I have watched Hunter Brzustewicz closely as part of a professional involvement with the OHL, while also growing up as a Kitchener Rangers hometown fan. I can speak to Brzustewicz’s value and the dynamic hockey player he’s evolved into. At a quick stats glance for those unaware of Brzustewicz before the trade, Brzustewicz has hovered around the top three in OHL scoring all season long, all while being a defenceman. 
Here are three special traits that I notice in Brzustewicz’s game that encapsulate his player profile beyond the scoreboard:

Confidence + Patience

Brzustewicz knows how good he is, and plays confidently to his strengths. Specifically, he does not panic when faced with oncoming pressure and makes consistent breakout plays when tasked. Brzustewicz also activates frequently to serve as a “fourth forward” in transition or even simply to drive the puck into the opponent’s end himself. A unique trait in Brzustewicz’s skillset is that he rarely over-stickhandles, meaning that, while he skates with the puck, he is able to make a pass at any moment depending on the changing teammate/opponent formations he sees in front of him and be effective as a “quarterback” at even strength.

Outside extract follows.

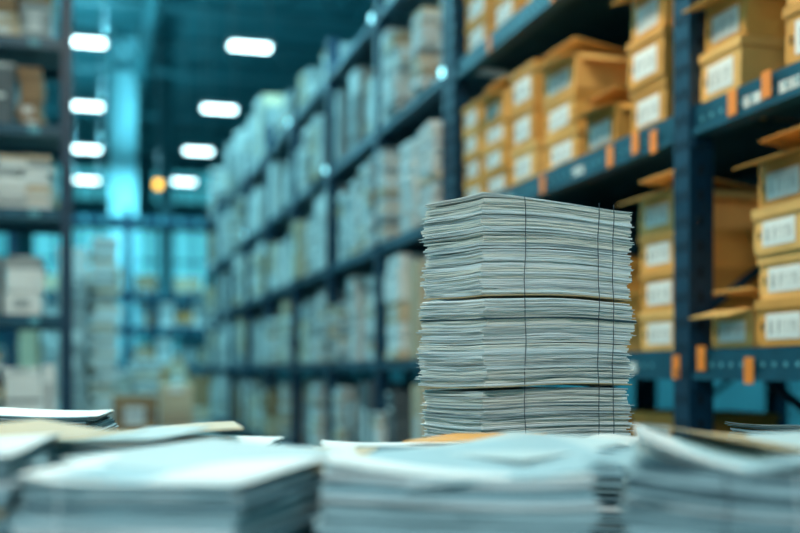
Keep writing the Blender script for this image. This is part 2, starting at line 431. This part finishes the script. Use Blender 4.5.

Some defencemen in junior get caught on their backhand while “playing scared” with the puck and end up being unable to make good passes under pressure. Brzustewicz doesn’t skate himself into trouble, and his ability to avoid over-stickhandling as a young defenceman is a valuable habit for his playstyle as a ‘puck distributor’ and for an anticipated transition to faster pro hockey in the future, where decisions must be made quicker. Brzustewicz’s confidence and patience also sing true on the power play where he controls the blueline very well and pulls opposing Penalty Killers his way, allowing him to feed players like Seattle Kraken prospect Carson Rehkopf, who is having a great offensive season. I can see Brzustewicz running Calgary’s power play in the future.

Off-puck + Niche habits

Brzustewicz often holds his stick out ready for passes, regardless if a pass is coming to him, giving teammates security knowing he is always ready for the puck. Brzustewicz is also engaged with the game at all times and holds himself to a high standard, where he takes charge when his team seems to falter and tries to “push the envelope” on offence when he sees fit. Few defencemen in junior hockey have both the focus and natural skill to compete against top junior talent and still be creative and think for themselves. Brzustewicz plays into Kitchener’s system, while also leading the rush on occasion and breaking the mold of a conventional defenceman, as seen in the playstyles of popular “modern” NHL defencemen. Brzustewicz’s play has grown into a well-rounded Draft+1 season where Brzustewicz boasts both a considerate defensive vision and a creative offensive vision which has made him a premier junior defenceman. Brzustewicz has helped elevate the Kitchener Rangers into the conversation for one of the top teams in junior hockey.

Smoothness/Fluidity

In junior, some defencemen bob up and down or skate in a choppy way that worries pro scouts. Some young defencemen are “loud” stickhandlers and are unable to keep their hands and feet on the same page to be effective, and some make too many dangerous passes that get intercepted by junior opponents. Hunter Brzustewicz doesn’t fall into any of these negative categories, and it’s part of why he’s more pro-ready than his peers. Brzustewicz is smooth on his edges and rarely makes you nervous when he has the puck, while it’s also evident that he’s trying for high-level high-danger passes when they make sense and feels comfortable holding onto the puck under pressure. He doesn’t overdo stretch passes, where he analyzes the space in front of him exceptionally quickly to make the “right” play, usually leading to a rush chance and continued possession for his team. On the reception side, Brzustewicz does well receiving ‘junior-level’ passes, where there is less consistency in pass quality from junior players compared to NHL professionals, for the most part. Players that turn junior hockey into a smooth, skilled, ‘professional’ environment with traits such as reception ability and vision typically project as impactful pro hockey players (some call it “game management”). 

Final Thoughts

Keep in mind that Brzustewicz’s amazing statistical portfolio, headlined by his offence this season, could be attributed to the aforementioned special traits of his game that I have witnessed this year, where execution, patience, skating, and consistency were not always “premier junior quality” in previous years. It is expected that Brzustewicz’s stick skills and good habits will prove beneficial as he moves into higher levels of hockey over the next few years.
Overall, Flames fans should be very pleased with the value they got from the Elias Lindholm trade, especially regarding RD Hunter Brzustewicz. While his pro value may be uncertain at this time, I envision Brzustewicz being part of the Flames’ future defence core in an impactful role.